Ad man and podcaster Mike O’Toole has teamed up with veteran pubradio producer Jim Russell to adapt a narrative-focused business podcast into a public radio series.
The show, The Unconventionals, features long-form interviews with executives who run startup companies or established businesses that have adopted game-changing tactics for marketing to younger consumers.
O’Toole, host and president of PJA Marketing + Advertising, seeks guests who fit a certain profile — entrepreneurs whose innovative business models disrupt those of their competitors. He aims to highlight undertold stories in business and marketing, looking beyond companies such as Apple, whose narratives have been “told to death.”
During the podcast’s first two seasons, O’Toole interviewed Michael Dubin, c.e.o. of Dollar Shave Club, a web-based company that sells personal care products for men through a subscription-based business model, and Geoff Cottrill of Converse, which refashioned its brand with hip sensibilities by investing in Rubber Tracks, a recording studio that provides free studio time to musicians.

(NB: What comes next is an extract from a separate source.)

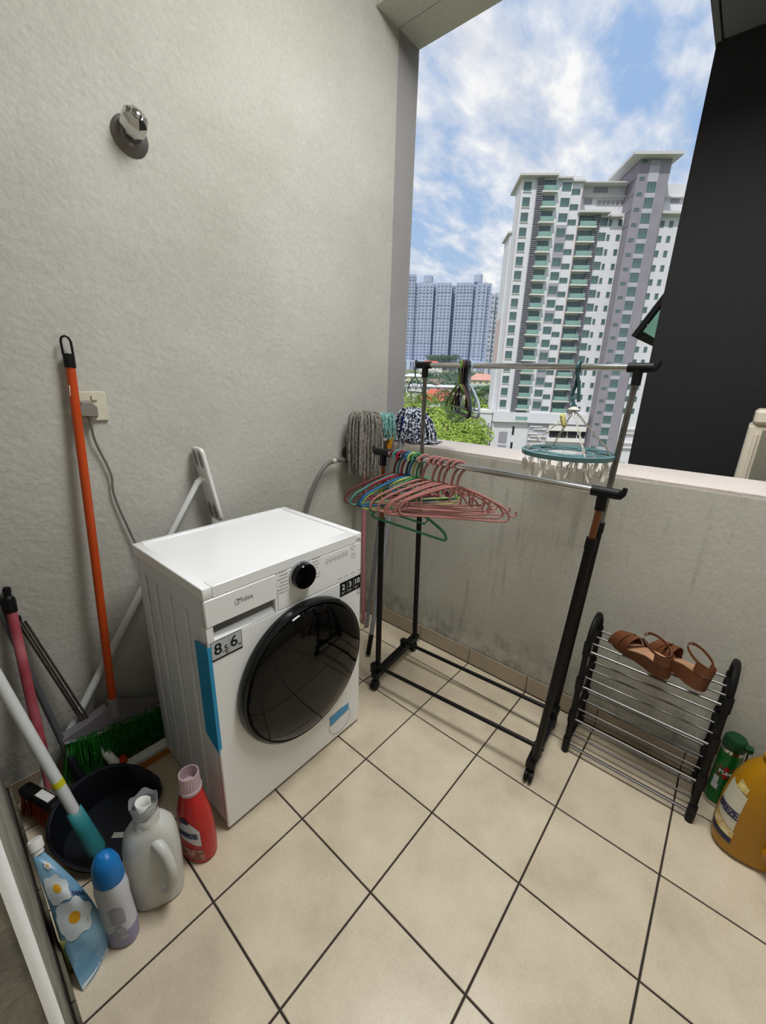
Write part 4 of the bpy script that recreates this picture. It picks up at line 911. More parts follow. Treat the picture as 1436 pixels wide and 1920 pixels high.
def wrap_text(s, size, M, rx, ry, a0, a1, z, m, parent, pw_=2.3, off=.0018, shear=0, bold=.0004):
    n = len(s)
    for i, ch in enumerate(s):
        t = (i+.5)/n; a = math.radians(a0+(a1-a0)*t); ca, sa = math.cos(a), math.sin(a); f = (abs(ca)**pw_+abs(sa)**pw_)**(-1/pw_)
        zz = z+shear*(t-.5)
        p = V3(((rx(zz)+off)*ca*f, (ry(zz)+off)*sa*f, zz)); a2 = a+.02; c2, s2 = math.cos(a2), math.sin(a2); f2 = (abs(c2)**pw_+abs(s2)**pw_)**(-1/pw_)
        p2 = V3(((rx(zz)+off)*c2*f2, (ry(zz)+off)*s2*f2, zz)); text(ch, size, M @ frame(p, p2-p, (0, 0, 1)), m, parent, 'letter', .0003, bold)
navy = mat('navy_print', '16214a', .5)
wrap_text('BREEZE', .024, Mr, rX, rY, -110, -48, .112, navy, lab, bold=.0007)
# blue-capped bottle
Mb = Matrix.Translation((-.105, -1.098, 0)) @ rotz(math.radians(35))
sb_ = empty('softener_bottle', (-.105, -1.098, 0), 'frosted bottle with a blue cap and a little lavender liquid at its base', 'bottle')
prof = [(.9, 0, .036, .026), (1, .006, .040, .029), (1, .05, .042, .030), (1, .10, .039, .029), (1, .14, .037, .028), (1, .18, .038, .029), (1, .215, .033, .026), (1, .232, .026, .023)]
m_fr = mat('frosted_plastic', 'c6c8cf', .4, spec=.4)
MB(Mb).lathe(prof[2:], n=32, pw=2.3).build('body', m_fr, sb_); MB(Mb).lathe(prof[:3]+[(1, .060, .0415, .0298)], n=32, pw=2.3).build('liquid', mat('lavender_liquid', '8d87a8', .35), sb_)
MB(Mb).lathe([(1, .212, .0345, .0285), (1, .225, .0350, .0290), (1, .262, .030, .026), (1, .282, .022, .020), (1, .292, .010, .010), (.02, .293, .01, .01)], n=32).build('cap', mat('cap_blue', '0e6fb4', .4), sb_)
curved(Mb, lambda z: .0405, lambda z: .0295, -80, -35, lambda t: .035, lambda t: .065+.02*math.sin(3.14*t), mat('label_pale', 'aab0bd', .5, var=.4, vs=60), sb_, 'label')
curved(Mb, lambda z: .0400, lambda z: .0290, -78, -30, lambda t: .09, lambda t: .135+.012*math.sin(3.14*t), mat('label_lilac_grey', '9da0ad', .5), sb_, 'label_window')
# pouch
po = empty('refill_pouch', (-.15, -1.19, 0), 'pale blue refill pouch with white flowers and screw cap leaning on the near wall', 'pouch')
Lp = [(-.060, -1.196, .001), (-.105, -1.202, .08), (-.150, -1.205, .155), (-.195, -1.207, .225), (-.232, -1.208, .272)]
Rp = [(-.098, -1.132, .001), (-.108, -1.128, .09), (-.136, -1.140, .170), (-.186, -1.164, .230), (-.245, -1.190, .268)]
Lb, Rb = bez(Lp, 4), bez(Rp, 4); nn = len(Lb); NW = 8; nrm = V3((.80, .30, .52)).normalized()
def pouch_pt(i, t, side, off=0):
    i0 = int(min(i, nn-2)); f = i-i0; a = Lb[i0].lerp(Lb[i0+1], f); b_ = Rb[i0].lerp(Rb[i0+1], f)
    puff = math.sin(math.pi*t)*(.012*(.35+math.sin(math.pi*min(1, i/(nn-1)))))
    return a.lerp(b_, t)+nrm*((puff+.001+off)*side)+nrm*(.004*math.sin(i*1.3+t*5))*(1 if side > 0 else 0)*math.sin(math.pi*t)
b = MB(); vs = [pouch_pt(i, t/NW, 1) for i in range(nn) for t in range(NW+1)]+[pouch_pt(i, t/NW, -1) for i in range(nn) for t in range(NW+1)]
k0 = nn*(NW+1); g_ = lambda i, t: i*(NW+1)+t; fs = []
for i in range(nn-1):
    for t in range(NW): fs += [(g_(i, t), g_(i, t+1), g_(i+1, t+1), g_(i+1, t)), (k0+g_(i+1, t), k0+g_(i+1, t+1), k0+g_(i, t+1), k0+g_(i, t))]
    fs += [(g_(i, 0), g_(i+1, 0), k0+g_(i+1, 0), k0+g_(i, 0)), (g_(i+1, NW), g_(i, NW), k0+g_(i, NW), k0+g_(i+1, NW))]
for t in range(NW): fs += [(g_(0, t+1), g_(0, t), k0+g_(0, t), k0+g_(0, t+1)), (g_(nn-1, t), g_(nn-1, t+1), k0+g_(nn-1, t+1), k0+g_(nn-1, t))]
b.add(vs, fs).build('pouch_body', mat('pouch_blue', '86adc4', .35, var=1, vs=9, col2='5585a6', coat=.3), po, ang=60)
def pouch_patch(poly, m, name, off):           # flat print on the pouch: poly in (i along height, t across)
    ci = sum(p[0] for p in poly)/len(poly); ct = sum(p[1] for p in poly)/len(poly); n = len(poly); vs = []
    for f in (1, .75, .5, .25): vs += [pouch_pt(ci+(i-ci)*f, ct+(t-ct)*f, 1, off) for i, t in poly]
    vs.append(pouch_pt(ci, ct, 1, off))
    return MB().add(vs, [(j*n+k, j*n+(k+1) % n, (j+1)*n+(k+1) % n, (j+1)*n+k) for j in range(3) for k in range(n)]+[(3*n+k, 3*n+(k+1) % n, 4*n) for k in range(n)]).build(name, m, po)
m_pet = mat('petal_white', 'bfc6c8', .5); m_yel = mat('flower_yellow', 'c9961c', .5)
def flower(ci, ct, s, m=m_pet, core=.28, pet=6):
    poly = []
    for k in range(30):
        a = 6.283*k/30; r = s*(.72+.28*abs(math.cos(a*pet/2))); poly.append((min(nn-1.01, max(0, ci+r*4.5*math.sin(a))), min(.98, max(.02, ct+r*math.cos(a)))))
    pouch_patch(poly, m, 'flower_print', .0022)
    pouch_patch([(ci+core*s*4.5*math.sin(6.283*k/12), ct+core*s*math.cos(6.283*k/12)) for k in range(12)], m_yel, 'flower_centre', .0032)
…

O’Toole began podcasting 15 years ago with This Week in Social Media, which was later revamped to focus on news about the field of marketing under the title This Week in Digital Media. The podcast was reintroduced last year as The Unconventionals, a half-hour distributed online through PJA Radio. Season two is also offered through Public Radio Exchange.

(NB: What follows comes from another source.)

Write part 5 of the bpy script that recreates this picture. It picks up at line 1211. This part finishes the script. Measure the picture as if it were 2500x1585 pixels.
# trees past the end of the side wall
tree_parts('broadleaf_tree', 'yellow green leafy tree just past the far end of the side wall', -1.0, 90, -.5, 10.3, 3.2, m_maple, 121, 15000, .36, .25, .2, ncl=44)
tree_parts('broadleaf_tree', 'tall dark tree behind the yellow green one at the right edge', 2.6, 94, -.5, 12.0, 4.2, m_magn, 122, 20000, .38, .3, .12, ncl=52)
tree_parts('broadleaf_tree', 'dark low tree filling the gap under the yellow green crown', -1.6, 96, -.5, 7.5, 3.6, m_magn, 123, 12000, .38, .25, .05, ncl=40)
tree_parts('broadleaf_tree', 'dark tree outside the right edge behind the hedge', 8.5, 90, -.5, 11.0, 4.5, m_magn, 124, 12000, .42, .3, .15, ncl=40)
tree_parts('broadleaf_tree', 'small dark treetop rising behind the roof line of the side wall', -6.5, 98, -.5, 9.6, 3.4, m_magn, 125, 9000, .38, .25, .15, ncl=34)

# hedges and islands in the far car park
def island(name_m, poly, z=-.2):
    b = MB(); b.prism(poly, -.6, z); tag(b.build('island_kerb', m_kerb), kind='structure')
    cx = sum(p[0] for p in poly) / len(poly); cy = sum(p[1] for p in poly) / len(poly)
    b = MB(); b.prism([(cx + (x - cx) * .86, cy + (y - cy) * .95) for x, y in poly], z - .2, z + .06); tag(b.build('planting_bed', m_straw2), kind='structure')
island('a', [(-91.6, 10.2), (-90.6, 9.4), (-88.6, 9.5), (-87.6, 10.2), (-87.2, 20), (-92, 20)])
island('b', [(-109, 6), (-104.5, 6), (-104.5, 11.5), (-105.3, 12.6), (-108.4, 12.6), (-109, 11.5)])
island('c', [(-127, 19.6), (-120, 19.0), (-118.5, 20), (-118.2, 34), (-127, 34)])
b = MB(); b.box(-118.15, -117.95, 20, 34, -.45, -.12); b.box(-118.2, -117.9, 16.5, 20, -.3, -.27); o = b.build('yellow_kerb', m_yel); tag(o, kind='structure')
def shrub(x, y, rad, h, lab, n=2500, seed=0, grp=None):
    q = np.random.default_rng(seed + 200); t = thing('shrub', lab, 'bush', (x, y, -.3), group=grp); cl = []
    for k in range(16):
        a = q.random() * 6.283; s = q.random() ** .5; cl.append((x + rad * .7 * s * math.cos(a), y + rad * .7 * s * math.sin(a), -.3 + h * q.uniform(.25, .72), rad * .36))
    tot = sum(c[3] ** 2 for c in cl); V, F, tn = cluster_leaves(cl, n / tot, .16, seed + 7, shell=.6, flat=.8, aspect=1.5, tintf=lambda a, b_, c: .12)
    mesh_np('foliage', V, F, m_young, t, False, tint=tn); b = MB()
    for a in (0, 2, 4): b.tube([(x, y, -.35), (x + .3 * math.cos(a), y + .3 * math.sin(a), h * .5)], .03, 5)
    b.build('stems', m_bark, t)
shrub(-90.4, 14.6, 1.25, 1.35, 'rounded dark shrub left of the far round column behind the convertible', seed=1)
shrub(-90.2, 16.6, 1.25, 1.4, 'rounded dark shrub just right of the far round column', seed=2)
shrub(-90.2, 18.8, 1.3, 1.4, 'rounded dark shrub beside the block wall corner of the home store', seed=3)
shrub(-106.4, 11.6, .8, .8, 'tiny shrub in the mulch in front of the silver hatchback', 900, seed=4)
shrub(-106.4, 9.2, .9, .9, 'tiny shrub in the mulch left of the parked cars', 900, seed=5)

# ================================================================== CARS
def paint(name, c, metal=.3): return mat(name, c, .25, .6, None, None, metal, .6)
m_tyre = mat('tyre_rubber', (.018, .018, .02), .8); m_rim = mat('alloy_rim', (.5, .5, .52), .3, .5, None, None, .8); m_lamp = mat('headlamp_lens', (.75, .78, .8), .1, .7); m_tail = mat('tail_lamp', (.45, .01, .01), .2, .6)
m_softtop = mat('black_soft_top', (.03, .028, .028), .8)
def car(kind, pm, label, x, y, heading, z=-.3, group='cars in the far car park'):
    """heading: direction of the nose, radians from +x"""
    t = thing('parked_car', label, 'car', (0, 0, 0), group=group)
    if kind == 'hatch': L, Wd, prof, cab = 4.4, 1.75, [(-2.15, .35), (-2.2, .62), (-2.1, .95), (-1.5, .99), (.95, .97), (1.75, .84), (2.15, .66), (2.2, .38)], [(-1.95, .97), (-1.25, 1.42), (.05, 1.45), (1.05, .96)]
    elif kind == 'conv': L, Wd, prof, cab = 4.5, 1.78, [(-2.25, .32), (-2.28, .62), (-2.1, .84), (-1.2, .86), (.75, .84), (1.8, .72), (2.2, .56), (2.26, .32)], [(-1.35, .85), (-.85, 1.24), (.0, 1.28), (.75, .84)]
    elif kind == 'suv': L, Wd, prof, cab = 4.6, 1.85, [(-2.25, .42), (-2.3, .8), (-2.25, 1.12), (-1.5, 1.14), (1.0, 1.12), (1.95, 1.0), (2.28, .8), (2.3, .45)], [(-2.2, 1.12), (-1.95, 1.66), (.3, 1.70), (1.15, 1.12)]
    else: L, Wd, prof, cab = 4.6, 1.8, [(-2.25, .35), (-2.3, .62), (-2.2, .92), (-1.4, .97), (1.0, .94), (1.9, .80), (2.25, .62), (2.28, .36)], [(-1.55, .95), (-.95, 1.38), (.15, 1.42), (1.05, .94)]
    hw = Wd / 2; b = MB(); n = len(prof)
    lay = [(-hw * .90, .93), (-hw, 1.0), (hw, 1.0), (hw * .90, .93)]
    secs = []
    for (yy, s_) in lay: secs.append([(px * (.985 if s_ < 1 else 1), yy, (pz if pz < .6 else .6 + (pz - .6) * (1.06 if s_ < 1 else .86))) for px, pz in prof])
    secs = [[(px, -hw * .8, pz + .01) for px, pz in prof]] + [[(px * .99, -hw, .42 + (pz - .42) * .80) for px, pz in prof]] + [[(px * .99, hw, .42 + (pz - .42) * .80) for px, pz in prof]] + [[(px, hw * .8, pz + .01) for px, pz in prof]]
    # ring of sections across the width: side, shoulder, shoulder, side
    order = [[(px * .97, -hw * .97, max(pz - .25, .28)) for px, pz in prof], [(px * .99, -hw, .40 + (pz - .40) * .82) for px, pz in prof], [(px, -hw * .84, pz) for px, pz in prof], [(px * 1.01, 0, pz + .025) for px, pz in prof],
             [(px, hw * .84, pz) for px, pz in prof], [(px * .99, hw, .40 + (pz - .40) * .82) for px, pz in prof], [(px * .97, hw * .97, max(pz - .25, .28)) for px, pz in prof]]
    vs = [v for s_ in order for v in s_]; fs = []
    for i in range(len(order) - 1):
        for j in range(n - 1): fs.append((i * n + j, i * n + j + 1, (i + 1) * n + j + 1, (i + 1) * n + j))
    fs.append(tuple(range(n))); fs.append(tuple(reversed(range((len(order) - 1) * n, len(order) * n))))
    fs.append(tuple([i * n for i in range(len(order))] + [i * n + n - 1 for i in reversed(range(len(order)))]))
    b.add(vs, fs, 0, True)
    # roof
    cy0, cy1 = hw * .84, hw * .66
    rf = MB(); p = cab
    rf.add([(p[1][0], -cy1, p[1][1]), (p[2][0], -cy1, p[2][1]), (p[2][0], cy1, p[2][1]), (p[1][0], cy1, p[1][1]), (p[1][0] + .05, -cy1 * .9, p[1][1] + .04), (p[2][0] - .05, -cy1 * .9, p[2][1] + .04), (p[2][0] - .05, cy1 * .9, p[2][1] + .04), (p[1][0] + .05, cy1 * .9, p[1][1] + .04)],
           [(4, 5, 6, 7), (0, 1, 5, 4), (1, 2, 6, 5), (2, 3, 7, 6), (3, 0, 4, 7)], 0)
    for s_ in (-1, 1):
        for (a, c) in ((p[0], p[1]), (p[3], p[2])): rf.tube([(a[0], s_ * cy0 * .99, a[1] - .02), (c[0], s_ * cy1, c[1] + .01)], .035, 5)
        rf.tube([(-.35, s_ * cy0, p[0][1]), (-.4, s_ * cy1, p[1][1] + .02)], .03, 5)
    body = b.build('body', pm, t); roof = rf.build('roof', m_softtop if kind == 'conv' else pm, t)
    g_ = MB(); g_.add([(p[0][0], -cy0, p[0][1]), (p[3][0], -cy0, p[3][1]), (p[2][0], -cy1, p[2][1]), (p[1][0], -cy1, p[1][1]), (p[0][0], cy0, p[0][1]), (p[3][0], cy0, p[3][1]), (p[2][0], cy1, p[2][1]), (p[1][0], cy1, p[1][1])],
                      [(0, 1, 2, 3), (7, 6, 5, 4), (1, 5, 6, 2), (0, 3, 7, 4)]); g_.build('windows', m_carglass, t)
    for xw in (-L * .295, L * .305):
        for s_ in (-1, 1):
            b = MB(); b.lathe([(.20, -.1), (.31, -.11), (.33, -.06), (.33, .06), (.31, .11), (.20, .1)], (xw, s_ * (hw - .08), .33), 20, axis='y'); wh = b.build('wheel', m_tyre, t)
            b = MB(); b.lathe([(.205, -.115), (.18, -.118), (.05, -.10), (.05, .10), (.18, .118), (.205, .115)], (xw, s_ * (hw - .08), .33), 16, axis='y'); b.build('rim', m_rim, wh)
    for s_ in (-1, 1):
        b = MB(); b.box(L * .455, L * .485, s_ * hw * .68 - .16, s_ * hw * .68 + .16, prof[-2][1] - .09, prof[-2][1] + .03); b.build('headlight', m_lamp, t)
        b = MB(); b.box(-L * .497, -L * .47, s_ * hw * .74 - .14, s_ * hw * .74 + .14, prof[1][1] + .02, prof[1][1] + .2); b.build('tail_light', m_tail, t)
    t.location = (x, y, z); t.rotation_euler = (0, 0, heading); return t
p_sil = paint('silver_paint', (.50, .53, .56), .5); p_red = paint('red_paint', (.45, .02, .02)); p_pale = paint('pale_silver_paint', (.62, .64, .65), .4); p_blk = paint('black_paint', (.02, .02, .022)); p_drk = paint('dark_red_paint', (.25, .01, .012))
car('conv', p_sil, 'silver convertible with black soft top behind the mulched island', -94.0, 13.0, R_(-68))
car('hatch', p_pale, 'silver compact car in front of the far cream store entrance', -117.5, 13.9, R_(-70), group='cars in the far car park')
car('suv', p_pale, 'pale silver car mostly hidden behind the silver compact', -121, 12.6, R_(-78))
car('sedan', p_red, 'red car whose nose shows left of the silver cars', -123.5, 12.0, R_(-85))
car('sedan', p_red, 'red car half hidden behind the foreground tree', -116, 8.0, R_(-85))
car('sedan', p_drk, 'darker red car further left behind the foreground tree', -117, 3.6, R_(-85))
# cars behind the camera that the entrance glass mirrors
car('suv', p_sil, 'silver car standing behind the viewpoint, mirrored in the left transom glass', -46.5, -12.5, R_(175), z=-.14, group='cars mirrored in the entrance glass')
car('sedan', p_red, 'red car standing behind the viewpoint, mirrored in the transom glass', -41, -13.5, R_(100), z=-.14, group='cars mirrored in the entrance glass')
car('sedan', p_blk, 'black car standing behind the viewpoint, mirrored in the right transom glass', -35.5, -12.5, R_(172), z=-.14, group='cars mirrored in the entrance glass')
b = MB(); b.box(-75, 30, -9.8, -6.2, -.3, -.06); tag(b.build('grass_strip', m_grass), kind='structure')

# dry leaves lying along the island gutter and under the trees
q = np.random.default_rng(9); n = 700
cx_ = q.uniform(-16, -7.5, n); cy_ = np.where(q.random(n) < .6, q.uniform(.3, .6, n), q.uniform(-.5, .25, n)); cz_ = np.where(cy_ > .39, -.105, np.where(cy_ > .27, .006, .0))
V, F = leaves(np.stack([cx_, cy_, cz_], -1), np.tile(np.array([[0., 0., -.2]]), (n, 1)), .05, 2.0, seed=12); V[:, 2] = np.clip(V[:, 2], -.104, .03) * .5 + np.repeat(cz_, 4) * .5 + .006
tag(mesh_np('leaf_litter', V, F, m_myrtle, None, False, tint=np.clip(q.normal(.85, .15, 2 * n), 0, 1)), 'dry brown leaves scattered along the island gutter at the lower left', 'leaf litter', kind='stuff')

After talking with program directors at various pubcasting stations about his interest in creating a radio program from the podcast, O’Toole sought out Russell, an independent producer and programming consultant, in January 2013.
Russell, a creator and former executive producer of American Public Media’s flagship business show Marketplace, found affinities in the tone and editorial approach adopted by The Unconventionals. “This program is irreverent and looks at people who are irreverent and even sometimes contrary,” he said. It follows “an entrepreneurial way of thinking.”
Peter Maerz of Miami’s WLRN, one of six stations that will pilot the show, also sees parallels with Marketplace: “The similarity is a positive one. The show is produced for the layperson, not just for a business junkie.”
Wanted: Co-production partner
O’Toole produces the podcast through PJA Radio, an independent arm of PJA Advertising, his mid-sized marketing company with offices in San Francisco and Cambridge, Mass. The companies operate separately, according to O’Toole, but both share a focus on innovation in corporate marketing.
The synergies between the radio show and O’Toole’s primary business aren’t apparent to listeners — at least one program director signed on for the pilot without knowing of O’Toole’s dual roles as host and head of an advertising firm. But Russell and O’Toole are working to address any doubts about its integrity by seeking an editorial partner that can produce the show to journalistic standards. They’re specifically looking for a larger station with the editorial capacity to co-produce the show.
The ideal partner, O’Toole said, will have “real experience in producing and launching a show” with “editorial independence and credibility.”
PJA Radio already has an academic sponsor for The Unconventionals, the Center on Global Brand Leadership within Columbia University’s Business school. The center focuses “not only on the changing global nature of brands,” O’Toole said, “but how technology innovations change brands.” The center’s founder and executive director is David Rogers, an expert on digital strategy and branding who has appeared on Marketplace, CNN and CNBC.
Since they began talking six months ago, Russell and O’Toole have agreed on several format changes for The Unconventionals: expanding the range of interviews and other content, restructuring the show as a magazine and extending the length to an hour. They also tapped Los Angeles–based Creative Media to market the broadcast to radio stations.
Although the radio broadcast is still a work in progress, The Unconventionals has already developed multimedia elements that help to expand its reach to digital audiences. A series of short videos, produced as promos for the podcasts, have helped to build the show’s social media presence on Facebook and YouTube.
Each of the videos have generated more than 1,000 views and helped to bring new listeners to the podcast, according to O’Toole. “We have seen the short-form videos really expand the reach of the show,” he said. “Video just generally is far more engaging than any other platforms online.”
O’Toole also has built a digital audience through his blog on Forbes.com, which focuses on companies featured on The Unconventionals podcasts. During the podcast’s second season, it attracted an average audience of more than 2,000 readers per post, according to O’Toole.
So far, five stations in addition to WLRN have agreed to air the pilot episode of The Unconventionals, solicit listener feedback and advise producers on additional refinements, according to Russell. They are KUOW in Seattle; WFAE in Charlotte, N.C.; WEKU in Lexington, Ky.; North Dakota’s Prairie Public Broadcasting; and Oregon Public Broadcasting.